Sound was shot both in-camera (on some) and through the more traditional method of wireless mics and a boom, mixed through either a portable field mixer or soundboard on a cart. We figured that an audience might forgive "rough" video (with many different looks), but that bad audio would not be tolerated. The show is an improv comedy show, with several scenes having multiple people talking all at once, so we wanted to have as much flexibility as possible when it came time to mixing the sound.

So, for the shoot, we had a total 19 cameras (and, for one long scene, we used 14 of them), many of which had different recording formats (SD cards/disc, miniDV tape, hard drive, flash memory, etc.), and different frame rates (23.98fps, 24p, 30fps), some of which were HD, some SD. To handle all the downloading of the cards on set, plus log the tapes and transfer iPhone and Macbook Pro material, I hired a data management tech, Jimmy An, whose sole job was to keep track of all the material, download the SD cards, and make sure we had adequate backups of all the material that had been transferred to hard drives. We ended up, on our five-day shoot, with 45 hours of raw material.

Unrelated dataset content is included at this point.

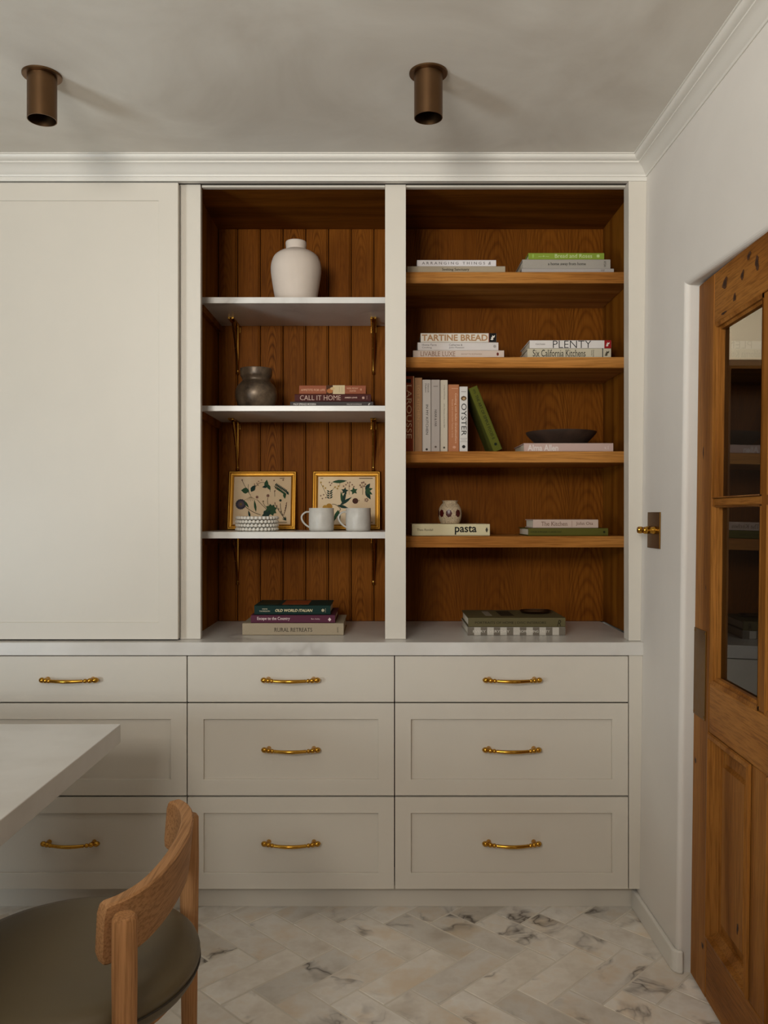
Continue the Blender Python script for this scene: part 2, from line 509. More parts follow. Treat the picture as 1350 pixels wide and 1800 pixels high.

Post has been hectic and exhilarating. In addition to getting a plethora of great comedy (with some serious moments as well), we had the logistical challenge of conforming all the material from the different formats and frame rates into something our Final Cut Pro 7 editing system could ingest and work with. For the conversions, we turned to Digital Film Tree, an awesome post house, who had the massive job of making it all work together seamlessly. They did so with style and grace, cranking out "dailies" that we could use for our notes for post -- and that the edit system could actually handle. This all had to be done while keeping the "look" of the various formats, something that was important to us.

We haven't delivered the pilot yet, but to get down to pilot length has been a real challenge. With so many choices, so much footage, so many different looks, this show will be one thing most network primetime pilots are not: a show that looks, sounds, and feels completely different from everything else on network primetime. Can the network handle it? Will the mainstream TV audience (let alone the network!) accept something with so many looks? I'll let you know how it goes!